I always look forward to the twists! I’d love to see an intelligent character who can’t drive. 🙂 Great work, Becca!

Heather
9 years ago

Hermione is a perfect example, love it! I like your idea of giving them an attractive attribute to keep them from being clique, and pairing them up with more smart characters. Good stuff!

Angela Ackerman
9 years ago

Love this one–great job with it Becca. And hello, not overly intelligent? Pu-lease! You rock!

Angela

Anne E. Johnson
9 years ago

Great analysis. Regarding Laura Pauling’s comment, I think many of the great ones (including Hermione) are so fun to read because we watch them gain the experiences that really test their intelligence in meaningful ways for the first time.

Pk Hrezo
9 years ago

Great food for thought! And I beg to differ… from your writing of this post alone I can tell just how intelligent you are. Don’t sell yourself short. 😉

Natalie Aguirre
9 years ago

Great tips on developing this in a character. And SP’s suggestion is good too.

SP Sipal
9 years ago

Great analysis, Becca. And one example of what to do with a brainy character would be what JKR did with Hermione. She gave her a crusading spirit as well, but in her desire to help liberate the house elves, she found she didn’t know everything.

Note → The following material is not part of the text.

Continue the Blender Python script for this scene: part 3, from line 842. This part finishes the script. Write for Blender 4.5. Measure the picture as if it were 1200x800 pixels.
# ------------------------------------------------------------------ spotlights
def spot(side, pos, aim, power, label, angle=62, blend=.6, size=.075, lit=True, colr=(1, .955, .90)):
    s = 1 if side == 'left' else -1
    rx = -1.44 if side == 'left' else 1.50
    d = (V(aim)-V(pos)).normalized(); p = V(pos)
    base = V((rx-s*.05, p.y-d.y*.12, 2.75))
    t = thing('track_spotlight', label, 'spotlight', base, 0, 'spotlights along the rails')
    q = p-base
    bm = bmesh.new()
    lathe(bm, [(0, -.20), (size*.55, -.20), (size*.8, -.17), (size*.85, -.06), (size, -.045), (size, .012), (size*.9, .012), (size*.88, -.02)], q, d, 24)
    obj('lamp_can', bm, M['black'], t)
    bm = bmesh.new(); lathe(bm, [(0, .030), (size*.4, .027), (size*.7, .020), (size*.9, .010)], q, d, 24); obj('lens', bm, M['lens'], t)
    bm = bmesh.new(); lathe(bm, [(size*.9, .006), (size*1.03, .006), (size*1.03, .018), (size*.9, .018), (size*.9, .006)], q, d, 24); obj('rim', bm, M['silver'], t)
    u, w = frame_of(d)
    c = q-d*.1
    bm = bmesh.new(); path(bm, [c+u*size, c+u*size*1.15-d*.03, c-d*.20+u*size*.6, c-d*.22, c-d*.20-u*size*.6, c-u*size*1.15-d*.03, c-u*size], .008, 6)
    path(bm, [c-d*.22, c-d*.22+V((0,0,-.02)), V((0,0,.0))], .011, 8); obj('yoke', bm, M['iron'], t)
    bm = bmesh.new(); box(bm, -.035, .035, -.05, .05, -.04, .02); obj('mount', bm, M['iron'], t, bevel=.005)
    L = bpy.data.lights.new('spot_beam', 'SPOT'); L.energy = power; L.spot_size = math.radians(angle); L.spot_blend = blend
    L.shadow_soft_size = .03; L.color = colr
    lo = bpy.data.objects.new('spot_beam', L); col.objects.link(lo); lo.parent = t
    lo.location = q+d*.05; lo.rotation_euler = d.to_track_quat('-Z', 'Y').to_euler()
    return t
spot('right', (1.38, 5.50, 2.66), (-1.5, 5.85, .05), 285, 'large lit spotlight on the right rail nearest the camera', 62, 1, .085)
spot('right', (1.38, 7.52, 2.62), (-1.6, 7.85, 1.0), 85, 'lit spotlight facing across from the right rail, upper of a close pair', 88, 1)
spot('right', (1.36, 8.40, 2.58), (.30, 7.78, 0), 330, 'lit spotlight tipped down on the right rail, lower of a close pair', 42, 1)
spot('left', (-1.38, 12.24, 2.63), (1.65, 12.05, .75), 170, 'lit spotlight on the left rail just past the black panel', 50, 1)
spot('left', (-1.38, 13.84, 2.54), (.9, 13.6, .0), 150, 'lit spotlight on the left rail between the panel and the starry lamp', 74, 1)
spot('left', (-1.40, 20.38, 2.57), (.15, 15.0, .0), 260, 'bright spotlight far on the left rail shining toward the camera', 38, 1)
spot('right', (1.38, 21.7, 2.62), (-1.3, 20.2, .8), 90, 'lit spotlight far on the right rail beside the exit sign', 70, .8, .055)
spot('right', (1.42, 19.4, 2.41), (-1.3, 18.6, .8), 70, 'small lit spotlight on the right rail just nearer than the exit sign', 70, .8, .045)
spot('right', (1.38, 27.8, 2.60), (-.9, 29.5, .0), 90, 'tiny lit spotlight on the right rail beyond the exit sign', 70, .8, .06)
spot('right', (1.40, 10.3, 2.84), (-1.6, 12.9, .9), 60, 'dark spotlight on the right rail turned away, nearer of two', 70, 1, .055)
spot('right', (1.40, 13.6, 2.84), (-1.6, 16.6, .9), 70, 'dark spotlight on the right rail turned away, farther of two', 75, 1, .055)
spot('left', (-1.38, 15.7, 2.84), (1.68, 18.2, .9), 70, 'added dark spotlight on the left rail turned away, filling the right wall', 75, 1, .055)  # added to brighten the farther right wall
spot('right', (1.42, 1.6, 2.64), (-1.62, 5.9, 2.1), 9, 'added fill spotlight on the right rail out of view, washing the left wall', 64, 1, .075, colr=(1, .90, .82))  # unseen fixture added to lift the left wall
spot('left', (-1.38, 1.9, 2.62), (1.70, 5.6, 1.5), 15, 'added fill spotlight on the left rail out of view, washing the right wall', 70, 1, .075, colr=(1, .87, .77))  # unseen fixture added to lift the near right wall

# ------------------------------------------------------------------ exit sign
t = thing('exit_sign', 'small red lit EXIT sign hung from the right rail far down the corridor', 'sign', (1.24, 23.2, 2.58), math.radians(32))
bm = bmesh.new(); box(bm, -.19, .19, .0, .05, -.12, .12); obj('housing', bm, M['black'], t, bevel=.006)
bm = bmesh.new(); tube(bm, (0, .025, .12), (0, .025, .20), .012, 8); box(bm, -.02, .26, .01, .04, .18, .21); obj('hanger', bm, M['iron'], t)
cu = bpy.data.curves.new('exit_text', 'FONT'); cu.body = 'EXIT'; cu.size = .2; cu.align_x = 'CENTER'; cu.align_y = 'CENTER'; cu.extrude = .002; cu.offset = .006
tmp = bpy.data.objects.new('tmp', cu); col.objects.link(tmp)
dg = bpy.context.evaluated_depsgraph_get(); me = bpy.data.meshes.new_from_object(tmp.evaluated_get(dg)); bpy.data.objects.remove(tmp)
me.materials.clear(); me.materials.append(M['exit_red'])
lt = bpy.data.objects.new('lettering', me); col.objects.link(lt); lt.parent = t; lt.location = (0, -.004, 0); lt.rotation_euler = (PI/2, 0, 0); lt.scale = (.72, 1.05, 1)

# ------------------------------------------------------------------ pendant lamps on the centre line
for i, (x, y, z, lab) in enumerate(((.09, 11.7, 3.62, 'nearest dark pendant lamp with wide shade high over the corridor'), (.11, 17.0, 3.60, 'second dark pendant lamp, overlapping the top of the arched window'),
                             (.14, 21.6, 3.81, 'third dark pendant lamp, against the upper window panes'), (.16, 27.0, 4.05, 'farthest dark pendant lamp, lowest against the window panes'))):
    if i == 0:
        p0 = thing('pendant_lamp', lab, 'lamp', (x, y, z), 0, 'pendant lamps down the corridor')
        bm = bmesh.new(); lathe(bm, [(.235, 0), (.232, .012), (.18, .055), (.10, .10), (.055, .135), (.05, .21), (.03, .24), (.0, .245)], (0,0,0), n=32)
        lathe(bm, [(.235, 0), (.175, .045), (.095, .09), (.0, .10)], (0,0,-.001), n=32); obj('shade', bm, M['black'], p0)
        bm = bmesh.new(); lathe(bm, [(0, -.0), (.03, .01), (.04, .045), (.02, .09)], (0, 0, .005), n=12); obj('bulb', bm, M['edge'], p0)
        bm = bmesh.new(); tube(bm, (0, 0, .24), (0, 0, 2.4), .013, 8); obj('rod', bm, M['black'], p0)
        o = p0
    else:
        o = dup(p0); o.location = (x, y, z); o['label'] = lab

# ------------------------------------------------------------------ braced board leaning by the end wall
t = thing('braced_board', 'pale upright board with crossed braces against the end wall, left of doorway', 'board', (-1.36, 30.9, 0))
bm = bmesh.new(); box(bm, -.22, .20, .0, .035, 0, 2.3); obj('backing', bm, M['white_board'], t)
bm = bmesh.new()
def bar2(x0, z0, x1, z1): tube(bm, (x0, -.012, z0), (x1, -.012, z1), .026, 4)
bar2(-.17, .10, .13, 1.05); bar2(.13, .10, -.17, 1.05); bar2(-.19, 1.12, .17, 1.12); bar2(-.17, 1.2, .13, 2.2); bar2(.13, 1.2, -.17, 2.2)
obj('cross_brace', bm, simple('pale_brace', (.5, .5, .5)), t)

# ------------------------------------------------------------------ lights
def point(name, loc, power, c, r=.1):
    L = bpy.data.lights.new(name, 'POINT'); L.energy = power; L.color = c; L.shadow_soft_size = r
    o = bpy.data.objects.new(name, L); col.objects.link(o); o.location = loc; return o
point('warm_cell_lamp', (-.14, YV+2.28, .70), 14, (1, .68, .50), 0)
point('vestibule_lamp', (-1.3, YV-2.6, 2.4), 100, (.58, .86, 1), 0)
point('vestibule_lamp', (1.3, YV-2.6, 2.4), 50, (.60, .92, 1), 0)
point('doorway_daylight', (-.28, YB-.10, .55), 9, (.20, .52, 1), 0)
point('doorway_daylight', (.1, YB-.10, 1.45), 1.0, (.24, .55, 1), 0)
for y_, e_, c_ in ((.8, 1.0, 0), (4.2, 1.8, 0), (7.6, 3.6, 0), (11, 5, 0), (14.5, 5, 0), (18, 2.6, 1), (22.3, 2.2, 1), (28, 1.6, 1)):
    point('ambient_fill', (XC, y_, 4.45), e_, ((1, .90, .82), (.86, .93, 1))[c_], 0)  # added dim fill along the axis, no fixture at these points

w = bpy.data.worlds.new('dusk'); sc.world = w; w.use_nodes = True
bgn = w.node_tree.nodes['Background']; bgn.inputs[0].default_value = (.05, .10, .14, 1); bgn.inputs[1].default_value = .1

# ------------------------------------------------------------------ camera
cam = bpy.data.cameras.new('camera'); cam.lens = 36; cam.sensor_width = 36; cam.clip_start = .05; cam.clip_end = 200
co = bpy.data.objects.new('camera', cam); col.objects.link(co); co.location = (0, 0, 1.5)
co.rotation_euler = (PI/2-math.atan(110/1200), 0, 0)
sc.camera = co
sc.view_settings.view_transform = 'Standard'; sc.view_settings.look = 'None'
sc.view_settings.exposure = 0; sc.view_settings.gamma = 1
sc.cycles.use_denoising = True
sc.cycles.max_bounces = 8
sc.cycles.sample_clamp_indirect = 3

Your list of character traits are just sooooo helpful! Thanks!

Laura Pauling
9 years ago

Excellent. And what better picture than Hermoine? 🙂 I’d say it’s a bit of both innate intelligence and experiences. How about that? 🙂

tracikenworth
9 years ago

A worthy admittance to character traits. I like to take the brainy character and drive them out of their world into new surroundings just to see how they react. It’s always unexpected.